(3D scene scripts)
_ _ _ _ _

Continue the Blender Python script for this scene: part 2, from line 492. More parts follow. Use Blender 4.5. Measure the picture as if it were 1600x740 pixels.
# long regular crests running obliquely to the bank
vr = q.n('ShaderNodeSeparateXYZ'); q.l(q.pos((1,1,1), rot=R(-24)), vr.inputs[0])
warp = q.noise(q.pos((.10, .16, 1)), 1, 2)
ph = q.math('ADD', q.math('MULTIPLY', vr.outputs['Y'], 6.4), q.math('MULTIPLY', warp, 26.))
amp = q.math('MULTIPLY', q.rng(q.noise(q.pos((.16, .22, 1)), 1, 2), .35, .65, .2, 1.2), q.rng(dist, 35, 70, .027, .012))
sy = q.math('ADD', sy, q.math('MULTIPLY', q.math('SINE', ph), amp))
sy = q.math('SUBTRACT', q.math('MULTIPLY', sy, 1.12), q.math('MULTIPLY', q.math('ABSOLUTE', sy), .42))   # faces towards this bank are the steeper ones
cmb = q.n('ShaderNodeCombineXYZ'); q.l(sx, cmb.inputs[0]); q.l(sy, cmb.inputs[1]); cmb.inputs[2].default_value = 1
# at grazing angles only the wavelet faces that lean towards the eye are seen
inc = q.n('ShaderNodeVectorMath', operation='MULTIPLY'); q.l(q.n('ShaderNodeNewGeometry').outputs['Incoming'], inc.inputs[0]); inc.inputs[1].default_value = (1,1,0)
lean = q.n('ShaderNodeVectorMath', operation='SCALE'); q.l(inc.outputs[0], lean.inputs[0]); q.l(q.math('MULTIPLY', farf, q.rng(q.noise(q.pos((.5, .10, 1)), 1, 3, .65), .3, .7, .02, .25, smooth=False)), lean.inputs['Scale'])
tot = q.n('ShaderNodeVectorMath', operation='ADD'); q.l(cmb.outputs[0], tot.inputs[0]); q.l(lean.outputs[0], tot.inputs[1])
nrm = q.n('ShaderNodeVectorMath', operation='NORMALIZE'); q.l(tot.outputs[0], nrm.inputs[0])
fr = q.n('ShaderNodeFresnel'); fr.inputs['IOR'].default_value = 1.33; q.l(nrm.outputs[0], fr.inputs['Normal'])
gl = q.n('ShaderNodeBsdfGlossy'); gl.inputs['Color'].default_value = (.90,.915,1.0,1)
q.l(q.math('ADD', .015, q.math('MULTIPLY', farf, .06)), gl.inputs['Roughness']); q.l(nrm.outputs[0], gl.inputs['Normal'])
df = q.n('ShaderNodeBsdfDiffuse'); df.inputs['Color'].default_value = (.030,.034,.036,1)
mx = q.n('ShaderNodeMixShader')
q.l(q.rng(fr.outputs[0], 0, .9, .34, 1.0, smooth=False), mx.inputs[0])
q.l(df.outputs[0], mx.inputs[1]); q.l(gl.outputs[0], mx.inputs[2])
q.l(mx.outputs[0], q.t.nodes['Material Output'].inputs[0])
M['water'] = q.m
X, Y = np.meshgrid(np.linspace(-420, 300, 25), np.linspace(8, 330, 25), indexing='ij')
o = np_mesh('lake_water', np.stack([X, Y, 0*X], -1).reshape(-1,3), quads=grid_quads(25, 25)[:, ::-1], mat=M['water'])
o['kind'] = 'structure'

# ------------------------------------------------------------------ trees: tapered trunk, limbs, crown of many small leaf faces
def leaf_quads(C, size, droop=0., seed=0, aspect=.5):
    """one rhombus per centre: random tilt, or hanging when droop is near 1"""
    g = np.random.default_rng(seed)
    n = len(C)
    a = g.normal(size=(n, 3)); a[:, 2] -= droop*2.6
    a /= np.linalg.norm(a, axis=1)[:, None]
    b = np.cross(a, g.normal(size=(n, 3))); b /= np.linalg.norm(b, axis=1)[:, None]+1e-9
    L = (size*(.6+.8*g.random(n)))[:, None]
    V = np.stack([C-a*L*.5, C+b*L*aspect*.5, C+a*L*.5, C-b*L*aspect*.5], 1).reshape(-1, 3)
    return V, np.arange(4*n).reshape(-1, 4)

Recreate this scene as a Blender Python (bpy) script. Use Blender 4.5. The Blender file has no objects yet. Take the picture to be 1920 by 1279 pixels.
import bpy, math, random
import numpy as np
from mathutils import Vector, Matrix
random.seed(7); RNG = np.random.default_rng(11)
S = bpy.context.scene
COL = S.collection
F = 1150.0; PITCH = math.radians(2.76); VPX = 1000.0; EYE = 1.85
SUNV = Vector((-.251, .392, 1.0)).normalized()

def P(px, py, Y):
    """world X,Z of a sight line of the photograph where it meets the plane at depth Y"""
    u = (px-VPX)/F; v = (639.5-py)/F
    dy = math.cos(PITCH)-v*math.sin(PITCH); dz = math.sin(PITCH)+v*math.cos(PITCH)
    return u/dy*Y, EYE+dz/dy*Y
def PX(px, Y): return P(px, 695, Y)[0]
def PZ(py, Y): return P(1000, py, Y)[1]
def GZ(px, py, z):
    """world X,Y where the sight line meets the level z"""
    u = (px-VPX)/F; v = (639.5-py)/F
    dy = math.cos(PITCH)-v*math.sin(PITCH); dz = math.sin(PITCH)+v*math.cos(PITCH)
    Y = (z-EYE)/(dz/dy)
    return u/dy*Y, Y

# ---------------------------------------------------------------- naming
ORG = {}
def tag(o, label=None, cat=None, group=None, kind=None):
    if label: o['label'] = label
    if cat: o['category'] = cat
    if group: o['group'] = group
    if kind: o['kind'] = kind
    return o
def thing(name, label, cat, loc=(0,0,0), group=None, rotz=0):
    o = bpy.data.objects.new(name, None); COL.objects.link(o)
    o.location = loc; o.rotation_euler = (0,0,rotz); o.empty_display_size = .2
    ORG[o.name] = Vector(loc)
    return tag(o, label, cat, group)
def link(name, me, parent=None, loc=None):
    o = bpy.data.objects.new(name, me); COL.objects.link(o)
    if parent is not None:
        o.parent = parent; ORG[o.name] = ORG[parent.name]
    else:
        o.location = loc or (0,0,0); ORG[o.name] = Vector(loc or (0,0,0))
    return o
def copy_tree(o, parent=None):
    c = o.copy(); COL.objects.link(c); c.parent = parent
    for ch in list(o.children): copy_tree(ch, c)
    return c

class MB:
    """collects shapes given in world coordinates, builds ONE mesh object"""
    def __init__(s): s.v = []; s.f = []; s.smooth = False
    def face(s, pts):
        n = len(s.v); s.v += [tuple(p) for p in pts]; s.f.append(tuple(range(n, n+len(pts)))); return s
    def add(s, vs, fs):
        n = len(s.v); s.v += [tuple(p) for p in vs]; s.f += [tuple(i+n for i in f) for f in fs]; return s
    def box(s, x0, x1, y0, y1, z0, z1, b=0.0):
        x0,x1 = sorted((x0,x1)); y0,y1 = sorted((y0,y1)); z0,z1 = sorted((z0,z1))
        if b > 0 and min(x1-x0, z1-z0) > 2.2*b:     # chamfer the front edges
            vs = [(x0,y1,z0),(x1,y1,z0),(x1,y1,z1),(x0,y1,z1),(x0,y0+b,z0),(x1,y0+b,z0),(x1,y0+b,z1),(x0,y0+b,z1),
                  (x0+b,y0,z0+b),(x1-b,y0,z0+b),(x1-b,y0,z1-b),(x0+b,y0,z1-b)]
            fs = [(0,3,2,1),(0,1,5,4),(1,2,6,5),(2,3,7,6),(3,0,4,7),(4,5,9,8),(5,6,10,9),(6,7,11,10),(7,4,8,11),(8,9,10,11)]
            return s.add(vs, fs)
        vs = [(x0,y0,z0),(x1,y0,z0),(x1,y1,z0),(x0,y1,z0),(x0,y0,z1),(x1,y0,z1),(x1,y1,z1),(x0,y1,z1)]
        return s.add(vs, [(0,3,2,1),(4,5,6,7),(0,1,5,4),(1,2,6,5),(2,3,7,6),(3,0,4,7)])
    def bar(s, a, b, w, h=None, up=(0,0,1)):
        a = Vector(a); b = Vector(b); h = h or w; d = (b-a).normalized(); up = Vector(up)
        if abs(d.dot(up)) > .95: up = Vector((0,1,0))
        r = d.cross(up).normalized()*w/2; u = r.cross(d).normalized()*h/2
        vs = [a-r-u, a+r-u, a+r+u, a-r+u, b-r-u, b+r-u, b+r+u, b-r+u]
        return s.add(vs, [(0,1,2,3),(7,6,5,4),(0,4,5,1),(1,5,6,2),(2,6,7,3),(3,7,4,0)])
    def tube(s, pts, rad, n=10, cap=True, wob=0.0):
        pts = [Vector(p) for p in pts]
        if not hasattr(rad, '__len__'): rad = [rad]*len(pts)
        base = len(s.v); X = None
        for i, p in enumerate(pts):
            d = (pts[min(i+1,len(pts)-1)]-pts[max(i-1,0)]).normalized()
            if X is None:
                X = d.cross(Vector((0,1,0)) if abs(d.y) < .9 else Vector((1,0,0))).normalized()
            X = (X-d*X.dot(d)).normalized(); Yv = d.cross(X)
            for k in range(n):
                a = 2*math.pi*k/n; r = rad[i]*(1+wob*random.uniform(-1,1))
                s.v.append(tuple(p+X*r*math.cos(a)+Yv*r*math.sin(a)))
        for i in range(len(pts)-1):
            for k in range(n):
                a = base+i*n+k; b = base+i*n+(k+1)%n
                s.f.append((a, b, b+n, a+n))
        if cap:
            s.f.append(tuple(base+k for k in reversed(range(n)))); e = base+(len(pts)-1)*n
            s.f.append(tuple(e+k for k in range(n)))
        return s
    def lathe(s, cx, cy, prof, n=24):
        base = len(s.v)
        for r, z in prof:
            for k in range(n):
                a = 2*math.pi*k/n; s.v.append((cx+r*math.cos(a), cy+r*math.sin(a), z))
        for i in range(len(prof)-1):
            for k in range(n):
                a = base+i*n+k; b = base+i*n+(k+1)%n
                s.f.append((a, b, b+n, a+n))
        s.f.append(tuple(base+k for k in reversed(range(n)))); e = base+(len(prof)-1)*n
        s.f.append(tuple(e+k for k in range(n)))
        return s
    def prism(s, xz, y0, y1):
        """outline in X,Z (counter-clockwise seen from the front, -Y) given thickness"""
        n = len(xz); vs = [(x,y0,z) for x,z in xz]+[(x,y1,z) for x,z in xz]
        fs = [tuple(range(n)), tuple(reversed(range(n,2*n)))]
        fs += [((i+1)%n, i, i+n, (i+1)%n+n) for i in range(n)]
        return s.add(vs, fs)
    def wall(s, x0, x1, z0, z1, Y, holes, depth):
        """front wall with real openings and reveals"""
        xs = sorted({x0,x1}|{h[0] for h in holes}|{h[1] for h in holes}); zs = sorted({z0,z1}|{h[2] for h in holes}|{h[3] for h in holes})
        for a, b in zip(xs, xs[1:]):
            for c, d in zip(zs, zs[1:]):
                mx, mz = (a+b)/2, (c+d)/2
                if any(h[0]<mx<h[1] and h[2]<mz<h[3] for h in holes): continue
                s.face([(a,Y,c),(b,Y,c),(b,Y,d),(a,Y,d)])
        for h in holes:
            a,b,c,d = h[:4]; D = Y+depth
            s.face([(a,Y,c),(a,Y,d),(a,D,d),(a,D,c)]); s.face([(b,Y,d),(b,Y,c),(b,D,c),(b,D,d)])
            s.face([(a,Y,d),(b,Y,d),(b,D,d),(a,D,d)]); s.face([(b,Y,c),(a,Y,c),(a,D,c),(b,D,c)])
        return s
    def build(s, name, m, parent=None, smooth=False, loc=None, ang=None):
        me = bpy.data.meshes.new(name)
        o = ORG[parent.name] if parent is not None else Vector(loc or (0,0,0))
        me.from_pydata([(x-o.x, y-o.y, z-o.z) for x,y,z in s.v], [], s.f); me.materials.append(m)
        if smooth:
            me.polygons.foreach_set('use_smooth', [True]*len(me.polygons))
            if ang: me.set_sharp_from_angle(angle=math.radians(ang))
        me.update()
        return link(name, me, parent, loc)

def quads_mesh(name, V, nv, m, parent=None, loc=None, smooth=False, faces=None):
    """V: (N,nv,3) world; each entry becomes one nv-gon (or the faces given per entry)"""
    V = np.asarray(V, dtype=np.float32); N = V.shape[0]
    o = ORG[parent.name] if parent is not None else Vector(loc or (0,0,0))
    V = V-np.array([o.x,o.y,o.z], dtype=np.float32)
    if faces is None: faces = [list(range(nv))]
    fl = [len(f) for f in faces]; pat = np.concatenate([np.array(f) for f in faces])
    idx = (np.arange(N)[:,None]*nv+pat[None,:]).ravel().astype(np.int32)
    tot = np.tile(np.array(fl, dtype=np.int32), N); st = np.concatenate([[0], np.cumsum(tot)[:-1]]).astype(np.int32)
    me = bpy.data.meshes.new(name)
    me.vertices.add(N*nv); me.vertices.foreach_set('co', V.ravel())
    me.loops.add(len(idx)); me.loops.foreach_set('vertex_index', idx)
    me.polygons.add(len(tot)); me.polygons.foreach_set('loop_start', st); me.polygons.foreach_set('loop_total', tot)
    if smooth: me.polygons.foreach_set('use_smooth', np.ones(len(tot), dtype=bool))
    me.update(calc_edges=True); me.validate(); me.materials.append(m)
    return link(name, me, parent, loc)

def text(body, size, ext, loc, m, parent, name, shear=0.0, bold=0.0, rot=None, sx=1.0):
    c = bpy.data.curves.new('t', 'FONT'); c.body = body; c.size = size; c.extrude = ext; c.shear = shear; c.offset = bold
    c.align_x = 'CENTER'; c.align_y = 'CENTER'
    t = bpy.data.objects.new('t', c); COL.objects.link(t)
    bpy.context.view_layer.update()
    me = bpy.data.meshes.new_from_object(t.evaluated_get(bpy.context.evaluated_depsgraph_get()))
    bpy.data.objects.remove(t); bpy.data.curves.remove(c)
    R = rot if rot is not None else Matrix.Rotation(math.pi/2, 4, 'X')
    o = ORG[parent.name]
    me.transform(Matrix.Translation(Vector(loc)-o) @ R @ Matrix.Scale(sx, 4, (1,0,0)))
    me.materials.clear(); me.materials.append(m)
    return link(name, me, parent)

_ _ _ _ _

• **TASK OBJECTIVE**:
Repeat exactly the lines running from the one with "Recreate this scene" through the one with "return u/dy*Y, Y", both included.

• **RESULT OF THE EXERCISE**:
Recreate this scene as a Blender Python (bpy) script. Use Blender 4.5. The Blender file has no objects yet. Take the picture to be 1920 by 1279 pixels.
import bpy, math, random
import numpy as np
from mathutils import Vector, Matrix
random.seed(7); RNG = np.random.default_rng(11)
S = bpy.context.scene
COL = S.collection
F = 1150.0; PITCH = math.radians(2.76); VPX = 1000.0; EYE = 1.85
SUNV = Vector((-.251, .392, 1.0)).normalized()

def P(px, py, Y):
    """world X,Z of a sight line of the photograph where it meets the plane at depth Y"""
    u = (px-VPX)/F; v = (639.5-py)/F
    dy = math.cos(PITCH)-v*math.sin(PITCH); dz = math.sin(PITCH)+v*math.cos(PITCH)
    return u/dy*Y, EYE+dz/dy*Y
def PX(px, Y): return P(px, 695, Y)[0]
def PZ(py, Y): return P(1000, py, Y)[1]
def GZ(px, py, z):
    """world X,Y where the sight line meets the level z"""
    u = (px-VPX)/F; v = (639.5-py)/F
    dy = math.cos(PITCH)-v*math.sin(PITCH); dz = math.sin(PITCH)+v*math.cos(PITCH)
    Y = (z-EYE)/(dz/dy)
    return u/dy*Y, Y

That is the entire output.